Real Enough: A Wilderness Survival Novel by Jeffrey W. Tenney is an adventure thriller that follows a wide range group of contestants on a survival reality television show. The prize is a cool one million dollars to the winner expected to arise from one of four teams. Cherry-picked from a field of candidates with an impressive spread of real-world skillsets—and a few celebrities mixed in to spice up the cameras—each team is dropped in their own camp, scattered around Hawkesbury Island in British Columbia, Canada. When a suspected unnatural event surges across North America, the teams find themselves stranded in a hostile environment where not everyone is willing to play fair anymore. With all manner of resources depleted and the elements pressing in, the call of nature transitions into the screams of those desperate to survive in a dog-eat-dog world that is nothing like a game.

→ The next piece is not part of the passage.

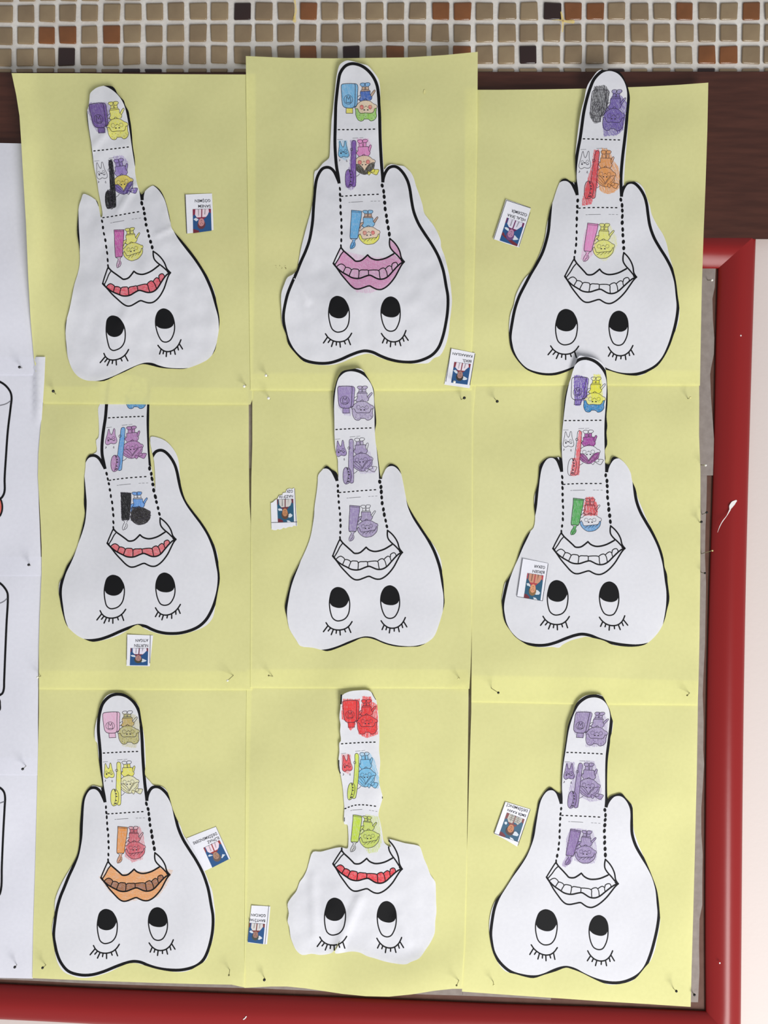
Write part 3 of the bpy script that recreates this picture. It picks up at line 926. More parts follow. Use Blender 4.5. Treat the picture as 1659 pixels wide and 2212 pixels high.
D['second_boy_drawing'] = [
    (p3([(1035, 470), (1025, 520), (970, 530), (920, 505), (890, 465), (930, 440), (1020, 445)]), 1, 1.), (p3([(1050, 470), (1065, 525), (1140, 520), (1180, 480), (1185, 445), (1150, 430), (1060, 435)]), 1, 1.),
    (p3([(945, 535), (950, 600)]), 0, 1.), (p3([(1035, 530), (1035, 600)]), 0, 1.), (p3([(1055, 530), (1055, 600)]), 0, 1.), (p3([(1145, 525), (1155, 600)]), 0, 1.),
    (p3([(935, 610), (1160, 605), (1185, 640), (910, 640)]), 2, 1.),
    (p3([(915, 640), (905, 700), (920, 770), (900, 830), (870, 860), (930, 910)]), 0, 1.), (p3([(1190, 640), (1195, 720), (1205, 750), (1245, 780), (1235, 830), (1195, 880)]), 0, 1.),
    (p3([(1015, 880), (1065, 850), (1105, 875)]), 0, 1.), (p3([(1200, 740), (1260, 660), (1320, 600), (1340, 620), (1300, 690), (1245, 780)]), 0, 1.),
    (p3([(910, 765), (830, 790)]), 0, 1.), (p3([(930, 910), (870, 860), (810, 930)]), 0, 1.),
    (p3([(800, 1010), (850, 990), (900, 940), (1000, 895), (1100, 885), (1200, 900), (1270, 935), (1340, 975), (1390, 990), (1405, 1040), (1380, 1080)]), 0, 1.),
    (p3([(820, 1090), (860, 1150), (900, 1230), (1000, 1230), (1140, 1205), (1300, 1175), (1340, 1130), (1350, 1080), (1390, 1090)]), 0, 1.1),
    (p3([(830, 1090), (790, 1120), (800, 1200), (850, 1280), (930, 1350), (1020, 1390), (1120, 1385), (1220, 1360), (1310, 1290), (1370, 1210), (1390, 1090)]), 0, 1.1),
    (p3([(930, 1300), (1010, 1240)]), 0, .8), (p3([(1030, 1300), (1120, 1220)]), 0, .8), (p3([(1140, 1265), (1200, 1210)]), 0, .8), (p3([(1230, 1250), (1310, 1180)]), 0, .8),
    (p3(disc((960, 1065), 52, n=14)), 1, .6), (p3(disc((1195, 1050), 50, n=14)), 1, .6), (p3([(1040, 1055), (1080, 1025), (1125, 1060)]), 0, .9),
    (p3([(1022, 1128), (1038, 1128)]), 0, 2.9), (p3([(1124, 1122), (1140, 1122)]), 0, 2.9)]
MOUTH = [
    (pm([(245, 250), (300, 320), (400, 410), (500, 500), (540, 535), (600, 540), (660, 525), (720, 480), (790, 412)]), 0, 3.3), (pm([(790, 412), (840, 460), (900, 490), (970, 505), (1060, 495), (1180, 455), (1330, 365)]), 0, 3.3),
    (pm([(238, 195), (240, 235), (215, 285), (130, 480), (85, 595)]), 0, 2.7), (pm([(285, 340), (240, 400), (190, 500), (130, 600)]), 0, 2.3), (pm([(238, 195), (244, 262)]), 0, 3.6),
    (pm([(85, 600), (160, 680), (230, 740), (300, 785), (400, 835), (480, 875), (580, 890), (660, 880), (760, 840), (850, 815), (920, 840), (1000, 875), (1070, 885), (1150, 870), (1230, 820), (1320, 720), (1420, 610), (1490, 550), (1550, 525)]), 0, 3.1),
    (pm([(85, 600), (170, 700), (260, 820), (370, 940), (480, 1050), (560, 1095), (640, 1095), (740, 1060), (850, 1025), (920, 1055), (1000, 1085), (1090, 1085), (1180, 1040), (1270, 960), (1370, 830), (1440, 700), (1500, 590), (1550, 525)]), 0, 3.1),
    (pm([(1240, 55), (1330, 130), (1410, 230), (1460, 330), (1490, 440), (1552, 522)]), 0, 3.1), (pm([(1240, 55), (1235, 150), (1250, 230), (1310, 310), (1400, 390), (1500, 490), (1552, 522)]), 0, 3.1),
    (pm([(1500, 500), (1550, 522)]), 0, 4.6), (pm([(88, 595), (125, 640)]), 0, 4.2)]
TEETH_L = [[(160, 660), (210, 615), (260, 600), (315, 630), (340, 665), (320, 720), (295, 780)], [(340, 670), (390, 670), (440, 690), (465, 720), (440, 790), (425, 840)], [(465, 720), (500, 700), (560, 700), (610, 710), (625, 750), (620, 870)],
           [(630, 740), (660, 718), (740, 715), (810, 718), (822, 760), (822, 810)], [(825, 720), (900, 710), (1010, 710), (1040, 730), (1050, 800), (1065, 870)], [(1035, 710), (1070, 680), (1130, 660), (1170, 690), (1195, 740), (1215, 820)],
           [(1170, 670), (1210, 630), (1250, 610), (1290, 630), (1305, 680), (1320, 710)], [(1300, 620), (1300, 580), (1340, 545), (1385, 540), (1410, 565), (1420, 600)]]
MOUTH += [(pm(t), 0, 1.9) for t in TEETH_L]
TEETH_P = [[(160, 660), (210, 615), (260, 600), (315, 630), (340, 665), (295, 780), (230, 735)], [(345, 670), (390, 670), (440, 690), (465, 720), (425, 840), (300, 785)], [(470, 720), (500, 700), (560, 700), (610, 710), (625, 750), (620, 880), (540, 885), (432, 845)],
           [(632, 735), (660, 718), (740, 715), (815, 718), (822, 815), (760, 838), (628, 880)], [(828, 720), (900, 710), (1010, 710), (1040, 730), (1062, 878), (980, 865), (900, 830), (828, 815)], [(1040, 710), (1070, 680), (1130, 660), (1170, 690), (1215, 825), (1150, 868), (1068, 882)],
           [(1175, 670), (1210, 630), (1250, 610), (1290, 630), (1318, 715), (1225, 820)], [(1300, 620), (1300, 580), (1340, 545), (1385, 540), (1420, 600), (1325, 710)]]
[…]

Real Enough is quite possibly the most engrossing book I've read on nature and survivalism in a long time. Jeffrey W. Tenney delivers the goods as he deprives his characters, allowing us to witness the near-immediate collapse of civilized gamesmanship as starving and sick contestants turn on each other in William Golding-esque fashion. It took a few pages for me to figure out who was who, and having a Gray and a Gary on the same team wasn't particularly helpful, but once I was in, I was well and truly hooked. Tenney's frequent point of view shifts between multiple characters, the good, the bad, and the truly horrible, immerses us in the minds and thought processes of people as their physical health crashed and their mental fortitude torpedoed into the abyss. The ending is good but somehow left me wanting. If this is Tenney's attempt to let the reader imagine the surviving members readapting to the world once off the island, or if this is intended to be picked up and branched out into something bigger, I don't know. But it doesn't really matter. The book stands perfectly well on its own.

Vincent Dublado

Four teams with five participants each. Men and women, carefully selected for their unique skills and abilities, compete for one million dollars. Sounds familiar? Nope, this isn’t the reality show “Survivor,” but it comes close and it’s darker. In Real Enough: A Wilderness Survival Novel, Jeffrey W. Tenney puts twenty characters deep into the wilds of British Columbia for a game of survival that ultimately leads to deceit and death. Since the first day of their insertion, something was already amiss, as not all of the participants appear ready for the challenge. As the teams navigate the unsettling reality of the wild, one contestant will be found dead and washed up in the sea. Another will perish from an untreated illness. Tensions rise as nature works against them, and the teams against one another. Even more sinister is their brewing suspicion that the production crew wants them dead for the sake of entertainment. Suspicions and paranoia continue to corrode the teams as they find a way to survive and escape.

This is contemporary dystopia illustrated in the backdrop of the wild outdoors. Real Enough by Jeffrey W. Tenney is dominated by dialogues highlighting the unique and uncertain relationships among characters, showing their willingness to hear each other out, yet at the same time a reluctance to accept ideas under the pressures of stress and anxiety. These dialogues have broad leanings in exploring the human psyche under pressure, and they become critical to the novel’s resolution. It is a story that demands an audience who looks forward to seeing who lives and dies. In this novel, survival is a highly risky business—it leads to horrors that in turn lead to an outcome worth discovering.